We gasped at the sight of the smoked salmon appetizer ($8.50), equally impressed by the colorful ingredients in shades of green, orange, black, and yellow, and the super-generous portion. Having been charged $7 for an appetizer consisting of three miserable midsized shrimp (and little else) at a new restaurant in Sonoma recently, this was a glutton's dream.
Luscious slices of the smoky rose-gold fish rested atop warm and fluffy corn cakes, which resembled old-fashioned popovers. Scoops of gleaming (though a bit bland-tasting) gold and black caviar, topped with crème fraîche. The dish was garnished with a wreath of large pungent salty caperberries (extra-large capers on stems), some peppery mesclun greens, and a thick wedge of fresh lemon for spritzing. Terrific!
Our vegetarian dining companion gave thumbs up to the roasted chili pepper entrée ($12.50). "It captures your interest," he enthused, caressing the bountiful plateful with his fork. The dish, a roasted poblano-type chili pepper stuffed with potatoes, hominy, greens, and jack cheese with grilled corn salsa, black beans, yellow rice, and lightly fried house-made corn tortillas on the side, certainly was a rainbow of tastes and a visual delight.
The pork tenderloin scaloppini ($15)--delicate slices of melt-in-the-mouth pork in a wine, cremini mushroom, and sage sauce--was another winner.

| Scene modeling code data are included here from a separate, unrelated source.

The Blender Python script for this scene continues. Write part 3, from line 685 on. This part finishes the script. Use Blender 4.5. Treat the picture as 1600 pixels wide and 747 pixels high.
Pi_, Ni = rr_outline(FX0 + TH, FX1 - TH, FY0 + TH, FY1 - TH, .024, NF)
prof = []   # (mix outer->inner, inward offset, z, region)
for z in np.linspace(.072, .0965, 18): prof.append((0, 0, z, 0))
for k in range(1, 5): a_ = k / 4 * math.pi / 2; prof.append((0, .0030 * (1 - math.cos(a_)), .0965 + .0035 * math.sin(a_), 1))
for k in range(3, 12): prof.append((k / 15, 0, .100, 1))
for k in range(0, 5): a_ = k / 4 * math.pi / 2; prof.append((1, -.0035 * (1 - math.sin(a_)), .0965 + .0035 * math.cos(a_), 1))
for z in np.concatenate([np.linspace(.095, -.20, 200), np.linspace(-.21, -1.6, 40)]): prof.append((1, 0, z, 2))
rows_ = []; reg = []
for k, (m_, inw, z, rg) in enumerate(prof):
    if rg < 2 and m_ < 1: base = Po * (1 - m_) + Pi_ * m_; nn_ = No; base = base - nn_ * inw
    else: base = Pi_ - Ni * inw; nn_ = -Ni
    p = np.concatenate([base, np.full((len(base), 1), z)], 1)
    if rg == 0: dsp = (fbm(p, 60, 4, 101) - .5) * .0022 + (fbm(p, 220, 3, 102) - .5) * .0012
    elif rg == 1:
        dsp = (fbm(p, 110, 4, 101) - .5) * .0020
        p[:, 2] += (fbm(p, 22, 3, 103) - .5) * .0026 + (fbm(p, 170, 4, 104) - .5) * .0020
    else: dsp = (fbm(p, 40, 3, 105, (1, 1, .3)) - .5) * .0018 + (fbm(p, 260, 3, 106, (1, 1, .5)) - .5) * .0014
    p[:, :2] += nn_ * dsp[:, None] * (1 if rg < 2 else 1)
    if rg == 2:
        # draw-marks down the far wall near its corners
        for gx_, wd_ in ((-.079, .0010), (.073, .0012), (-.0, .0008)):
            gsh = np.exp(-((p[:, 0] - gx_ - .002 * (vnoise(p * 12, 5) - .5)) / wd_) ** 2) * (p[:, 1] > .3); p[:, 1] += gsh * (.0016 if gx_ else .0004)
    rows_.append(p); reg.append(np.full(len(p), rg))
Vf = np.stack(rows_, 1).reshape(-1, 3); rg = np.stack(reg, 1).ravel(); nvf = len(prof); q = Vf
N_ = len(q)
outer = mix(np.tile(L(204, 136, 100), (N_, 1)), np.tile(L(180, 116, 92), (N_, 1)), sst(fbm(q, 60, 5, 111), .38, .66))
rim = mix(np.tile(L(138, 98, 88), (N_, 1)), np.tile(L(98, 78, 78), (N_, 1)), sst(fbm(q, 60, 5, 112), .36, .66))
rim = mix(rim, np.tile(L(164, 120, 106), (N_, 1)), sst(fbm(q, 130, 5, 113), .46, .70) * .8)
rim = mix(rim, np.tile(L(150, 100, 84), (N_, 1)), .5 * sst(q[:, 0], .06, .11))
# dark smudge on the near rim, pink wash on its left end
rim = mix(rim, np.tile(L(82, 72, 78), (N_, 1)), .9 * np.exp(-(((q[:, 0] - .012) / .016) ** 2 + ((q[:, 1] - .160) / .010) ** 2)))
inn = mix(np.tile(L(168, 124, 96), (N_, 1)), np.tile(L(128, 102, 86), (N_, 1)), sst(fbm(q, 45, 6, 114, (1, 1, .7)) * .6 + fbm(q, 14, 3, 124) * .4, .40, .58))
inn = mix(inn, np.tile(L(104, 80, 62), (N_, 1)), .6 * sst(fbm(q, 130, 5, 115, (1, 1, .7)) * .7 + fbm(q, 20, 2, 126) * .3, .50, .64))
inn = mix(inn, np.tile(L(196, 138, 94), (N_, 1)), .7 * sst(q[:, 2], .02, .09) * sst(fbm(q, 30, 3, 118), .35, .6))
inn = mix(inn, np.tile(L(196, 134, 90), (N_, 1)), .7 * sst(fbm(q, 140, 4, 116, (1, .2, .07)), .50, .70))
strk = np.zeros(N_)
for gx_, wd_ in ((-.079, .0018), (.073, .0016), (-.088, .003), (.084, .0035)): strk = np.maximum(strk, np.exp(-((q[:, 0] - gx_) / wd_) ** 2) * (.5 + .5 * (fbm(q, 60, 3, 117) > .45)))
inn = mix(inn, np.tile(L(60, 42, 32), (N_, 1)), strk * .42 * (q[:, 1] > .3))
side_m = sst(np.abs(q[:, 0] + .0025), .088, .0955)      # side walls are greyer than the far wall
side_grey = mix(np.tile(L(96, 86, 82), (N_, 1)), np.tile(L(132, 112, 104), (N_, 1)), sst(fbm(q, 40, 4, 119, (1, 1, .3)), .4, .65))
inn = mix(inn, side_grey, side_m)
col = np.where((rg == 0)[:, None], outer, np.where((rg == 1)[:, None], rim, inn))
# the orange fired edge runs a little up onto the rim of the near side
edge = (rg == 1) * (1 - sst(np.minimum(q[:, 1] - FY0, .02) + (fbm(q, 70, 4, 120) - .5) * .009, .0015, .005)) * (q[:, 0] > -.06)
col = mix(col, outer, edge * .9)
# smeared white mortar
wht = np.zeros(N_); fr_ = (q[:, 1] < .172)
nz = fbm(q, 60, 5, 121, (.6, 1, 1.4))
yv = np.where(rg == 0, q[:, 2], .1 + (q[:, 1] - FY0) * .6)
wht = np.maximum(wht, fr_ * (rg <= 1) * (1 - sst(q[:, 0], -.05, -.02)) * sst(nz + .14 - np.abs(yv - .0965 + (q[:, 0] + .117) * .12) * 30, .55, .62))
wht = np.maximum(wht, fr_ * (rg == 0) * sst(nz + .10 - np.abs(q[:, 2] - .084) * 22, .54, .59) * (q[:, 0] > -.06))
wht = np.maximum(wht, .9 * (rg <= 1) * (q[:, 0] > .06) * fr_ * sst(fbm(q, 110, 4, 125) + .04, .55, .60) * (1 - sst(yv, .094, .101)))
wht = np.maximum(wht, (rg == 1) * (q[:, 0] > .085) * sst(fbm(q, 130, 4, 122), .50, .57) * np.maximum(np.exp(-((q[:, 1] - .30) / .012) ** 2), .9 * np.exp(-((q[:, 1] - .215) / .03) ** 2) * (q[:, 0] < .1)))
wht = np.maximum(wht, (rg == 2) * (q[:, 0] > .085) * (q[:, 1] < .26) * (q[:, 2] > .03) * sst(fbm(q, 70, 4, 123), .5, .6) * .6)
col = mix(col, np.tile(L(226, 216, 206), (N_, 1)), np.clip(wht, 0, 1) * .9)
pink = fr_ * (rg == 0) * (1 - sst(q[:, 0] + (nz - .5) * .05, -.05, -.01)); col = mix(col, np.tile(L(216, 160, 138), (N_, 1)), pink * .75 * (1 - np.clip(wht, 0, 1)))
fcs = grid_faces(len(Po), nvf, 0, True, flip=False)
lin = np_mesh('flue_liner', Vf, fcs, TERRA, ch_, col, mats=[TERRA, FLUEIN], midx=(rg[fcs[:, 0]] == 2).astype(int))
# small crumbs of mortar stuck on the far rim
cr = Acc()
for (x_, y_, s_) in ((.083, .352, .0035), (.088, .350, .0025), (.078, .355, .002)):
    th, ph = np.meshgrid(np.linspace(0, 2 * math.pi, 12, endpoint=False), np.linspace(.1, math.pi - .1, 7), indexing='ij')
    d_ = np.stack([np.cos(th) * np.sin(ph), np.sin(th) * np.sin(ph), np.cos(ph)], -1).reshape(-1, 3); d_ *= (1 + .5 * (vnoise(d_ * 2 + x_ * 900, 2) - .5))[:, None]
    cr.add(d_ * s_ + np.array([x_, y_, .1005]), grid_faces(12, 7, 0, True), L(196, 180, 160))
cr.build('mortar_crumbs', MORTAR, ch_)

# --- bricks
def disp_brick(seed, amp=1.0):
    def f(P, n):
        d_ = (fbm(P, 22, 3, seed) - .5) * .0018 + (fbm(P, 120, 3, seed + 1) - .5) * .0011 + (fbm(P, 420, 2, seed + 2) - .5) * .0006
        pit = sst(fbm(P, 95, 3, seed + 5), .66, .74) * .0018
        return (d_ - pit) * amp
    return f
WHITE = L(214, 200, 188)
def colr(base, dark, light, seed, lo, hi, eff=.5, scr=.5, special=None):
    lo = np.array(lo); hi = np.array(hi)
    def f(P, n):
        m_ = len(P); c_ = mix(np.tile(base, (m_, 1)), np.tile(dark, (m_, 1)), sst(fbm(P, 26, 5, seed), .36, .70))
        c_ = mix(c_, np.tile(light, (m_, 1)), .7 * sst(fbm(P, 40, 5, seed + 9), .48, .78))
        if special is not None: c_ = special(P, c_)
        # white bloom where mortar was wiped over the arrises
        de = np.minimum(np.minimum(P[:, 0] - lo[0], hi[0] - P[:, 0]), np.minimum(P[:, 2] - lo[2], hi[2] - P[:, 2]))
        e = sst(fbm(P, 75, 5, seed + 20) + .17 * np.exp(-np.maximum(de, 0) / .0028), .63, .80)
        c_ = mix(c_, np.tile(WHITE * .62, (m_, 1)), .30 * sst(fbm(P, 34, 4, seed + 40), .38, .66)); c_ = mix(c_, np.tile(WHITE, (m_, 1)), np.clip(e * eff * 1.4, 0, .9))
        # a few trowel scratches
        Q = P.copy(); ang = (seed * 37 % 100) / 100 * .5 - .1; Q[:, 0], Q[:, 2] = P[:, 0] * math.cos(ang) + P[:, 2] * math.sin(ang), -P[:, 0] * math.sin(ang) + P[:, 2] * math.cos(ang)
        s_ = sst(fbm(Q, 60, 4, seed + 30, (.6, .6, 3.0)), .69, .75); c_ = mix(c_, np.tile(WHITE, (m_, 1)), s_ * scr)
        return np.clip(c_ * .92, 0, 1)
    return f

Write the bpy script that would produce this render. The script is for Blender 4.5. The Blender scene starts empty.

It was accompanied by airy, baked cheese-scented polenta as light as a feather-down comforter, and exceptionally moist roasted white turnips. Cauliflower, green beans, squash, and roasted Bermuda onion with a slight caramel flavor completed the dish.
The Asian pear and huckleberry cobbler with vanilla ice cream ($6) was light and sconelike with chunky pears, teeny purple huckleberries, and smooth ice cream. It had a delectable natural fruit flavor without extra added sugar.
And the chocolate crème pie with chocolate sauce ($5.75) featured a pale gold pastry shell with a milk chocolate pudding interior, set on a pool of dark chocolate, drizzled with more dark chocolate, and topped with a cloud of whipped cream.
Toe-curlin' good.
The servers were friendly and efficient. Our one gripe was that they (at least the two we questioned) lacked the wine knowledge to make pairing suggestions. However, our server did let us taste some of the wines offered by the glass before we made our selections.
The Peterson 1997 pinot noir ($7.50 per glass) had a strawberry, balsamic, black pepper flavor that was a good match with the pork dish. And the Ledson 1997 chardonnay ($7.50 per glass) was full-bodied, buttery-rich, and heavy enough to drink with creamy seafood or pasta dishes--or all by itself.
Make those reservations and take your appetite along. We anticipate you won't be disappointed.